Я подозревал, читая последние стихи Соловьева, что здесь не про любовь, что здесь не про поток сознания, но затаился валун, мшистый и огромный, на котором вполне может проявиться из воздуха то, чего я не знаю и жду. Дрозд, или веретено, или шерстяной шкаф. К этому шло дело чтения. Я проблуждал по запущенным в воздух мерзлым траекториям и спиралям европейских нерифмованных ландшафтов, я стал вибрацией этого ямба, этих ям воздушных и душных ямок девы, ожидая своего шкафа на камне, но вместо этого — а я странник, не забывайте, я пошел в затылок автору по всем этим улицам, озерам, комнатам и траекториям, я вобрал их дрожание и жар — и вместо этого вошел в строки:
…стакан мартини
нетронутый, сама — в лохмах крашеных в седину,
в растрепе нечесаном со времен Шекспира;
Лир в бурю, хотя — тишь, ни дуновенья, масляная
мурлыка улицы. Она сидит, свесив руки по сторонам
стула, чуть ссутулясь, глядит в одну точку — размером
в люк канализационный со сдвинутой крышкой
на мостовой. Сидит, в плед запахнута, ноги
босы, туфли валяются под столом. Я прохожу
по теневой стороне, она ведет меня взглядом, я
глаза прикрываю, продолжая идти. Давай дадим
ей фразу, скажем: «При условьи, что оплачешь
мою судьбу, возьми мои глаза. Я знаю хорошо тебя:
ты — Глостер». Провожает, поверх стакана глядя
тяжелым мутным взглядом. Знаешь,
когда я вдруг упускаю из виду, что тебя нет со мной,
этот мир, так называемый, окружающий —
как бы глаз задергивает, остается лишь веко
подрагивающее: тик, так.
Это был не шкаф на камне. Это была точка невесомости, найденная верно и спонтанно. Это бублик, который делает дрозда превосходящим все наши одежды и строки о нем, если в этих строках нет такого же булика, вернее, дыры от.

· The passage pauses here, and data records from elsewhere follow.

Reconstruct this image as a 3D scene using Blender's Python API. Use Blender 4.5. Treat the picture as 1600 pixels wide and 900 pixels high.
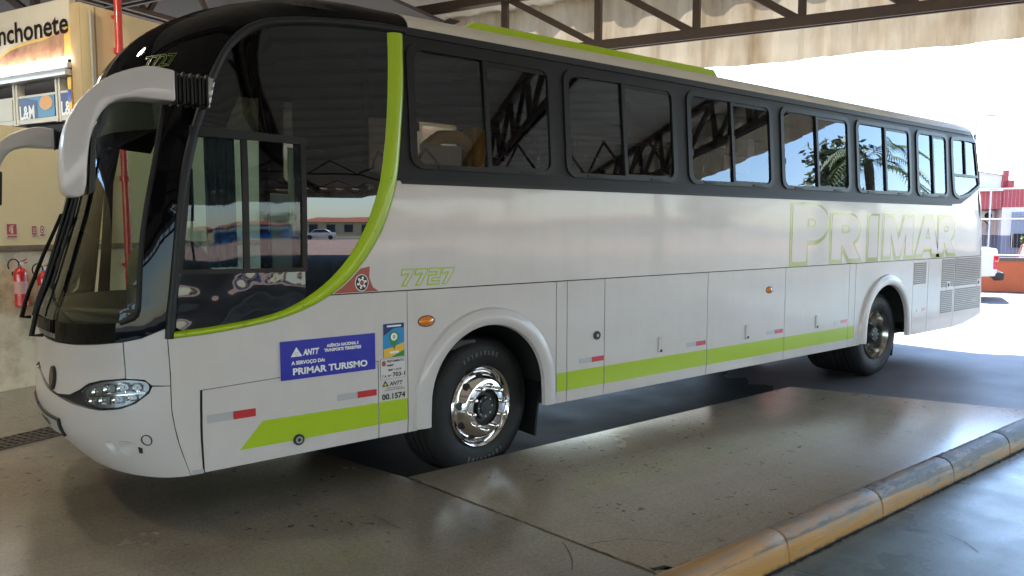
import bpy, bmesh, math, random
from mathutils import Vector, Matrix
from mathutils.geometry import delaunay_2d_cdt
random.seed(7)
for o in list(bpy.data.objects): bpy.data.objects.remove(o, do_unlink=True)
SC = bpy.context.scene
COL = SC.collection

# ------------------------------------------------------------------ camera, sky, sun, exposure
CAM = Vector((-3.1067, -4.3164, 1.8591))
YAW, PITCH = 0.9155, -0.0840
cd = bpy.data.cameras.new('camera'); cam = bpy.data.objects.new('camera', cd); COL.objects.link(cam)
cam.location = CAM
fwd = Vector((math.cos(YAW)*math.cos(PITCH), math.sin(YAW)*math.cos(PITCH), math.sin(PITCH)))
cam.rotation_euler = fwd.to_track_quat('-Z', 'Y').to_euler()
cd.sensor_width = 36; cd.lens = 36*1151.3/1600; cd.clip_end = 2000; cd.clip_start = .05
SC.camera = cam

SUN_AZ, SUN_EL = 45.0, 62.0
w = bpy.data.worlds.new('World'); SC.world = w; w.use_nodes = True
nt = w.node_tree; bg = nt.nodes['Background']
sky = nt.nodes.new('ShaderNodeTexSky'); sky.sky_type = 'NISHITA'; sky.sun_disc = False
sky.sun_elevation = math.radians(SUN_EL); sky.sun_rotation = math.radians(90-SUN_AZ)
sky.air_density = 1.0; sky.dust_density = .5; sky.ozone_density = 2.5
nt.links.new(sky.outputs[0], bg.inputs[0]); bg.inputs[1].default_value = .11
sd = bpy.data.lights.new('sun', 'SUN'); sd.energy = 4.0; sd.angle = math.radians(.5); sd.color = (1, .95, .87)
sun = bpy.data.objects.new('sun', sd); COL.objects.link(sun)
sdir = Vector((math.cos(math.radians(SUN_AZ))*math.cos(math.radians(SUN_EL)), math.sin(math.radians(SUN_AZ))*math.cos(math.radians(SUN_EL)), math.sin(math.radians(SUN_EL))))
sun.rotation_euler = (-sdir).to_track_quat('-Z', 'Y').to_euler(); sun.location = (0, 0, 30)
vs = SC.view_settings
SC.display_settings.display_device = 'sRGB'
vs.view_transform = 'Standard'; vs.look = 'None'; vs.exposure = 3.42; vs.gamma = 1; vs.use_curve_mapping = False
cy = SC.cycles
cy.use_denoising = True; cy.max_bounces = 10; cy.diffuse_bounces = 5; cy.glossy_bounces = 5
cy.transmission_bounces = 6; cy.transparent_max_bounces = 16
cy.caustics_reflective = False; cy.caustics_refractive = False; cy.sample_clamp_indirect = 6

# ------------------------------------------------------------------ frames of the place
# bus axes: x towards the rear, y away from the viewer, z up.  The building stands turned 25 degrees.
EA = Vector((math.cos(math.radians(115)), math.sin(math.radians(115)), 0))
EB = Vector((math.cos(math.radians(25)), math.sin(math.radians(25)), 0))
O2 = Vector((CAM.x, CAM.y, 0))
def AB(a, b, z=0.): return O2 + EA*a + EB*b + Vector((0, 0, z))

# ------------------------------------------------------------------ materials
MATS = {}
def newmat(name):
    m = bpy.data.materials.new(name); m.use_nodes = True; MATS[name] = m
    return m, m.node_tree.nodes, m.node_tree.links, m.node_tree.nodes['Principled BSDF']
def pbr(name, col, rough=.5, metal=0., coat=0., coat_rough=.03, var=0., vscale=3., bump=0., bscale=40., spec=.5, col2=None, rvar=0., emit=None, estr=0., detail=4., squash=None):
    m, N, L, b = newmat(name)
    b.inputs['Base Color'].default_value = (*col, 1); b.inputs['Roughness'].default_value = rough
    b.inputs['Metallic'].default_value = metal; b.inputs['Coat Weight'].default_value = coat
    b.inputs['Coat Roughness'].default_value = coat_rough; b.inputs['Specular IOR Level'].default_value = spec
    if emit: b.inputs['Emission Color'].default_value = (*emit, 1); b.inputs['Emission Strength'].default_value = estr
    co = None
    if var or bump or rvar:
        tc = N.new('ShaderNodeTexCoord'); co = tc.outputs['Object']
        if squash:
            mp = N.new('ShaderNodeMapping'); mp.inputs['Scale'].default_value = squash; L.new(co, mp.inputs[0]); co = mp.outputs[0]
    if var:
        n = N.new('ShaderNodeTexNoise'); n.inputs['Scale'].default_value = vscale; n.inputs['Detail'].default_value = detail; n.inputs['Roughness'].default_value = .62
        L.new(co, n.inputs['Vector'])
        r = N.new('ShaderNodeValToRGB'); r.color_ramp.elements[0].position = .32; r.color_ramp.elements[1].position = .68
        c2 = col2 or tuple(max(0, c*(1-var)) for c in col)
        r.color_ramp.elements[0].color = (*c2, 1); r.color_ramp.elements[1].color = (*col, 1)
        L.new(n.outputs['Fac'], r.inputs[0]); L.new(r.outputs[0], b.inputs['Base Color'])
    if rvar:
        n3 = N.new('ShaderNodeTexNoise'); n3.inputs['Scale'].default_value = vscale*1.7; n3.inputs['Detail'].default_value = 5
        L.new(co, n3.inputs['Vector'])
        mr = N.new('ShaderNodeMapRange'); mr.inputs[1].default_value = .3; mr.inputs[2].default_value = .7; mr.inputs[3].default_value = max(0, rough-rvar); mr.inputs[4].default_value = rough+rvar
        L.new(n3.outputs['Fac'], mr.inputs[0]); L.new(mr.outputs[0], b.inputs['Roughness'])
    if bump:
        n2 = N.new('ShaderNodeTexNoise'); n2.inputs['Scale'].default_value = bscale; n2.inputs['Detail'].default_value = 3
        L.new(co, n2.inputs['Vector'])
        bp = N.new('ShaderNodeBump'); bp.inputs['Strength'].default_value = bump; bp.inputs['Distance'].default_value = .02
        L.new(n2.outputs['Fac'], bp.inputs['Height']); L.new(bp.outputs[0], b.inputs['Normal'])
        if coat: L.new(bp.outputs[0], b.inputs['Coat Normal'])
    return m
def glassmat(name, tint, ior=1.5, wave=0., wscale=1.5, rough=0.):
    m, N, L, b = newmat(name); N.remove(b)
    out = N['Material Output']
    t = N.new('ShaderNodeBsdfTransparent'); t.inputs[0].default_value = (*tint, 1)
    g = N.new('ShaderNodeBsdfGlossy'); g.inputs['Roughness'].default_value = rough; g.inputs[0].default_value = (.84, .91, 1, 1)
    f = N.new('ShaderNodeFresnel'); f.inputs[0].default_value = ior
    mx = N.new('ShaderNodeMixShader')
    if wave:
        tc = N.new('ShaderNodeTexCoord'); n = N.new('ShaderNodeTexNoise'); n.inputs['Scale'].default_value = wscale; n.inputs['Detail'].default_value = 1
        bp = N.new('ShaderNodeBump'); bp.inputs['Strength'].default_value = wave; bp.inputs['Distance'].default_value = .02
        L.new(tc.outputs['Object'], n.inputs['Vector']); L.new(n.outputs['Fac'], bp.inputs['Height'])
        L.new(bp.outputs[0], g.inputs['Normal'])
    L.new(f.outputs[0], mx.inputs[0]); L.new(t.outputs[0], mx.inputs[1]); L.new(g.outputs[0], mx.inputs[2]); L.new(mx.outputs[0], out.inputs[0])
    return m
def wavy(name, col, rough, wave, wscale, coat=1., coat_rough=.02, spec=.5, dist=.02, squash=(1, 1, 1), col2=None):
    """glossy paint over sheet metal that is not quite flat"""
    m = pbr(name, col, rough, coat=coat, coat_rough=coat_rough, spec=spec)
    N, L, b = m.node_tree.nodes, m.node_tree.links, m.node_tree.nodes['Principled BSDF']
    tc = N.new('ShaderNodeTexCoord'); mp = N.new('ShaderNodeMapping'); mp.inputs['Scale'].default_value = squash
    n = N.new('ShaderNodeTexNoise'); n.inputs['Scale'].default_value = wscale; n.inputs['Detail'].default_value = 1.5
    bp = N.new('ShaderNodeBump'); bp.inputs['Strength'].default_value = wave; bp.inputs['Distance'].default_value = dist
    L.new(tc.outputs['Object'], mp.inputs[0]); L.new(mp.outputs[0], n.inputs['Vector']); L.new(n.outputs['Fac'], bp.inputs['Height'])
    L.new(bp.outputs[0], b.inputs['Normal']); L.new(bp.outputs[0], b.inputs['Coat Normal'])
    if col2:
        ms = N.new('ShaderNodeMapping'); ms.inputs['Scale'].default_value = (3.5, 3.5, .3); L.new(tc.outputs['Object'], ms.inputs[0])
        n4 = N.new('ShaderNodeTexNoise'); n4.inputs['Scale'].default_value = 2.5; n4.inputs['Detail'].default_value = 5; L.new(ms.outputs[0], n4.inputs['Vector'])
        m4 = N.new('ShaderNodeMapRange'); m4.inputs[1].default_value = .5; m4.inputs[2].default_value = .75; m4.inputs[3].default_value = 1; m4.inputs[4].default_value = .965; L.new(n4.outputs['Fac'], m4.inputs[0])
        mu = N.new('ShaderNodeMix'); mu.data_type = 'RGBA'; mu.blend_type = 'MULTIPLY'; mu.inputs[0].default_value = 1
        n2 = N.new('ShaderNodeTexNoise'); n2.inputs['Scale'].default_value = 2.2; n2.inputs['Detail'].default_value = 6; n2.inputs['Roughness'].default_value = .7
        r = N.new('ShaderNodeValToRGB'); r.color_ramp.elements[0].position = .35; r.color_ramp.elements[1].position = .6
        r.color_ramp.elements[0].color = (*col2, 1); r.color_ramp.elements[1].color = (*col, 1)
        L.new(tc.outputs['Object'], n2.inputs['Vector']); L.new(n2.outputs['Fac'], r.inputs[0]); L.new(r.outputs[0], mu.inputs[6]); L.new(m4.outputs[0], mu.inputs[7]); L.new(mu.outputs[2], b.inputs['Base Color'])
    return m

WHITE = wavy('white_paint', (.61, .56, .555), .4, .16, 1.1, coat=.45, coat_rough=.06, squash=(1, 1, 2.4), col2=(.58, .53, .525))
WHITE2 = wavy('white_panel_paint', (.595, .55, .55), .42, .05, 1.2, coat=.45, coat_rough=.10, col2=(.56, .515, .51))
FRONTW = wavy('white_front_paint', (.54, .50, .505), .4, .02, 1., coat=.5, coat_rough=.08)
ROOFW = pbr('roof_paint', (.62, .57, .50), .45, var=.12, vscale=2.5)
LIME = pbr('lime_paint', (.37, .52, .003), .38, coat=.35, coat_rough=.08, var=.06, vscale=3)
BLACKG = pbr('black_gloss_paint', (.003, .003, .004), .5, coat=.30, coat_rough=.015, spec=.0)
BLACKW = wavy('black_wavy_panel', (.005, .006, .010), .3, .55, 3.2, coat=.8, coat_rough=.01, dist=.05, spec=.1)
BAND = pbr('window_band_grey', (.014, .014, .016), .5, var=.15, vscale=4, spec=.25)
RUBBER = pbr('black_rubber', (.010, .010, .011), .55, spec=.3)
FRAMEM = pbr('window_frame_black', (.009, .009, .010), .4, spec=.3)
TRIMG = pbr('pillar_trim_grey', (.017, .017, .020), .5, var=.15, vscale=6, spec=.3)
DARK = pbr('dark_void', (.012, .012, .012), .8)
SEAM = pbr('seam_dark', (.02, .02, .02), .8)
CHROME = pbr('chrome', (.82, .79, .77), .09, metal=1)
CHROMEW = pbr('worn_chrome', (.62, .59, .55), .2, metal=1, var=.4, vscale=8)
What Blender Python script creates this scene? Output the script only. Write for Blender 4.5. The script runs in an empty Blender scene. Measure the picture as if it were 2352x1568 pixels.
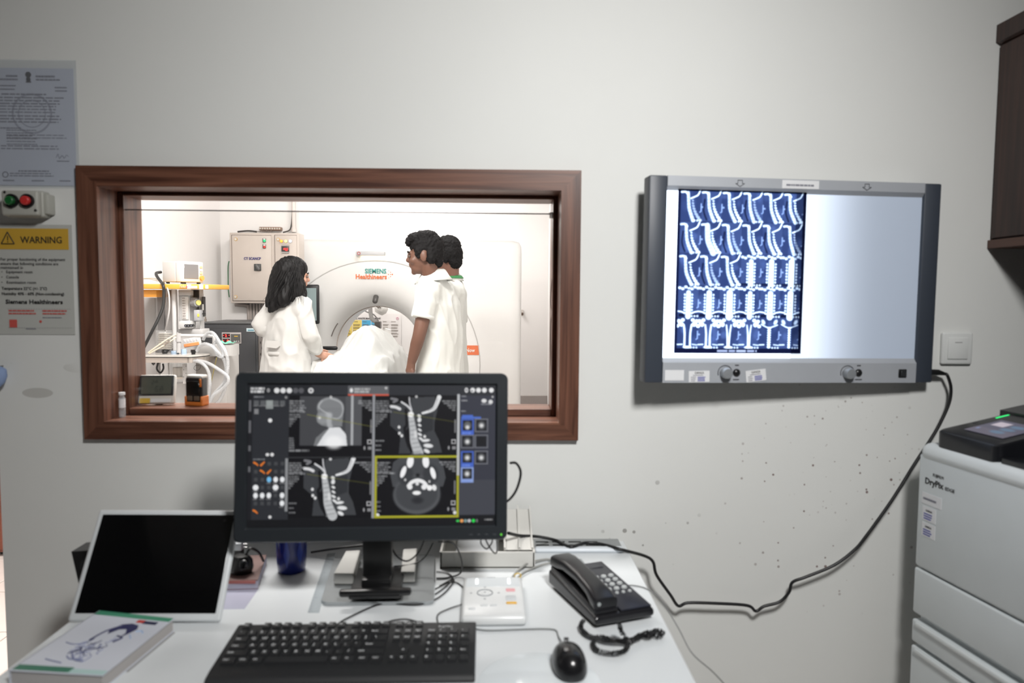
import bpy, bmesh, math, random
import numpy as np
from mathutils import Vector, Matrix, Euler, noise
R = random.Random(7)
SC = bpy.context.scene
COL = SC.collection

# ------------------------------------------------------------------ camera
F_PX, YAW, PITCH, ROLL = 1650.0, 0.0201, 0.0664, 0.0066
CAM = Vector((0.0, -1.93, 1.41))
_cy, _sy, _cp, _sp = math.cos(YAW), math.sin(YAW), math.cos(PITCH), math.sin(PITCH)
FW = Vector((_sy * _cp, _cy * _cp, -_sp))
_r0 = Vector((_cy, -_sy, 0)); _u0 = _r0.cross(FW)
RT = _r0 * math.cos(ROLL) + _u0 * math.sin(ROLL)
UP = -_r0 * math.sin(ROLL) + _u0 * math.cos(ROLL)
cd = bpy.data.cameras.new('camera'); cam = bpy.data.objects.new('camera', cd); COL.objects.link(cam)
cd.sensor_width = 36.0; cd.lens = F_PX / 2352 * 36.0; cd.clip_start = 0.02
cam.matrix_world = Matrix(((RT.x, UP.x, -FW.x, CAM.x), (RT.y, UP.y, -FW.y, CAM.y), (RT.z, UP.z, -FW.z, CAM.z), (0, 0, 0, 1)))
cd.dof.use_dof = True; cd.dof.focus_distance = 4.6; cd.dof.aperture_fstop = 3.3
SC.camera = cam

# ------------------------------------------------------------------ world, lights, exposure
w = bpy.data.worlds.new('world'); SC.world = w; w.use_nodes = True
w.node_tree.nodes['Background'].inputs[0].default_value = (0.8, 0.85, 0.9, 1); w.node_tree.nodes['Background'].inputs[1].default_value = 0.02
def area(name, loc, sx, sy, power, col=(1, 1, 1), rot=(0, 0, 0), spread=math.pi):
    l = bpy.data.lights.new(name, 'AREA'); l.shape = 'RECTANGLE'; l.size = sx; l.size_y = sy; l.energy = power; l.color = col; l.spread = spread
    o = bpy.data.objects.new(name, l); o.location = loc; o.rotation_euler = rot; COL.objects.link(o); return o
CONTROL_LAMP, CONTROL_AIM = Vector((0.52, -2.0, 2.60)), Vector((0.04, 0.0, 0.98))
SCAN_LAMPS = ((-0.95, 0.8, 2.72), (-0.5, 2.6, 2.72), (-0.9, 5.05, 2.72))
area('control_room_light', CONTROL_LAMP, 0.32, 0.32, 20.5, (1.0, 0.99, 0.975), (CONTROL_AIM - CONTROL_LAMP).to_track_quat('-Z', 'Y').to_euler(), math.radians(106))  # unseen ceiling lamp; narrow aimed beam stands in for vignetting at the edges
for k, p in enumerate(SCAN_LAMPS):
    area('scan_room_light', p, 0.9, 0.6, (96, 18, 40)[k], (1.0, 0.955, 0.93))
cy_ = SC.cycles
cy_.max_bounces = 6; cy_.diffuse_bounces = 3; cy_.glossy_bounces = 3; cy_.transmission_bounces = 5; cy_.transparent_max_bounces = 10; cy_.adaptive_threshold = 0.04; cy_.caustics_reflective = False; cy_.caustics_refractive = False
SC.view_settings.view_transform = 'Standard'; SC.view_settings.look = 'None'
SC.view_settings.exposure = 0.0; SC.view_settings.gamma = 1.0; SC.view_settings.use_curve_mapping = False

# ------------------------------------------------------------------ pixel helpers (photo frame 2352x1568)
def ray(px, py): return FW + RT * ((px - 1176) / F_PX) + UP * ((784 - py) / F_PX)
def at_y(px, py, y):
    d = ray(px, py); return CAM + d * ((y - CAM.y) / d.y)
def at_z(px, py, z):
    d = ray(px, py); return CAM + d * ((z - CAM.z) / d.z)

# ------------------------------------------------------------------ materials
def lin(c): return tuple(((v / 255) / 12.92 if v / 255 <= 0.04045 else ((v / 255 + 0.055) / 1.055) ** 2.4) for v in c)
MATS = {}
def M(name, rgb, rough=0.5, metal=0.0, emis=0.0, ecol=None, var=0.04, vscale=14.0, bump=0.0, bscale=180.0, spec=0.5, coat=0.0, alpha=1.0, trans=0.0, sheen=0.0, sss=0.0):
    if name in MATS: return MATS[name]
    m = bpy.data.materials.new(name); m.use_nodes = True; nt = m.node_tree; N = nt.nodes; L = nt.links
    b = N['Principled BSDF']; c = lin(rgb)
    b.inputs['Roughness'].default_value = rough; b.inputs['Metallic'].default_value = metal
    b.inputs['Specular IOR Level'].default_value = spec; b.inputs['Coat Weight'].default_value = coat
    b.inputs['Alpha'].default_value = alpha; b.inputs['Transmission Weight'].default_value = trans
    b.inputs['Base Color'].default_value = (*c, 1)
    if sheen: b.inputs['Sheen Weight'].default_value = sheen
    if sss and False: b.inputs['Subsurface Weight'].default_value = sss; b.inputs['Subsurface Radius'].default_value = (0.02, 0.008, 0.004)
    if emis: m.cycles.emission_sampling = 'NONE'; b.inputs['Emission Strength'].default_value = emis; b.inputs['Emission Color'].default_value = (*lin(ecol or rgb), 1)
    tc = N.new('ShaderNodeTexCoord')
    if var:
        nz = N.new('ShaderNodeTexNoise'); nz.inputs['Scale'].default_value = vscale; nz.inputs['Detail'].default_value = 4
        L.new(tc.outputs['Object'], nz.inputs['Vector'])
        mx = N.new('ShaderNodeMix'); mx.data_type = 'RGBA'
        mx.inputs[6].default_value = (*[v * (1 - var) for v in c], 1); mx.inputs[7].default_value = (*[min(1, v * (1 + var)) for v in c], 1)
        L.new(nz.outputs['Fac'], mx.inputs[0]); L.new(mx.outputs[2], b.inputs['Base Color'])
    if bump:
        nb = N.new('ShaderNodeTexNoise'); nb.inputs['Scale'].default_value = bscale; nb.inputs['Detail'].default_value = 3
        L.new(tc.outputs['Object'], nb.inputs['Vector'])
        bp = N.new('ShaderNodeBump'); bp.inputs['Strength'].default_value = bump; bp.inputs['Distance'].default_value = 0.002
        L.new(nb.outputs['Fac'], bp.inputs['Height']); L.new(bp.outputs['Normal'], b.inputs['Normal'])
    MATS[name] = m; return m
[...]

Дыра создалась вполне литературными средствами. Неожиданной цитацией. Цитата наехала на монолог и девушку с крашеными патлами, и самолет рухнул. Литература кончилась.
Главное в поэзии Соловьева — способность к таким вот накоплениям словесной энергии, подводящим читательский самолет к яме. Но, чтобы узнать, как это делается, нужно перечитать стихотворение НЕ-ЛЮБОВЬ с начала и до конца.
Поэзия не слова. Это подсветка. В ее нулевой энергии, превосходящей атомную, слова начинают обретать новый смысл, и смысл обновления поэзии лежит в проблеме существования этой точки в тексте или ее отсутствии. Чтобы слово было, нужно то, что было до слова. То, что его превосходит. Удивительно, что это место пространства и смысла формируется обступившими его словами же. Но после того, как они это место невесомости создали, застолбили, оно начинает создавать их, как тантрический секс, в котором не бывает промаха мимо Солнца. Он лепит тела, смысл их и позы, создает богинь на месте людей и сияние на месте воздуха. Потому что он и есть то, что можно назвать Божественной невесомостью, полой энергией. И после встречи с собственным падением понимаешь, что, читая марафонский монолог Соловьева, и до этого ты имел дело не с обычными объектами, названными словами — людьми, автомобилями, улочками Мюнхена, — а с чем-то другим, с языка бежащим, от определения уклоняющимся. Возможно, с богами и местами их обитания. Или, как это любит называть сам автор, — с ангелами. По этому поводу можно, конечно, и поспорить, но я этим заниматься не буду.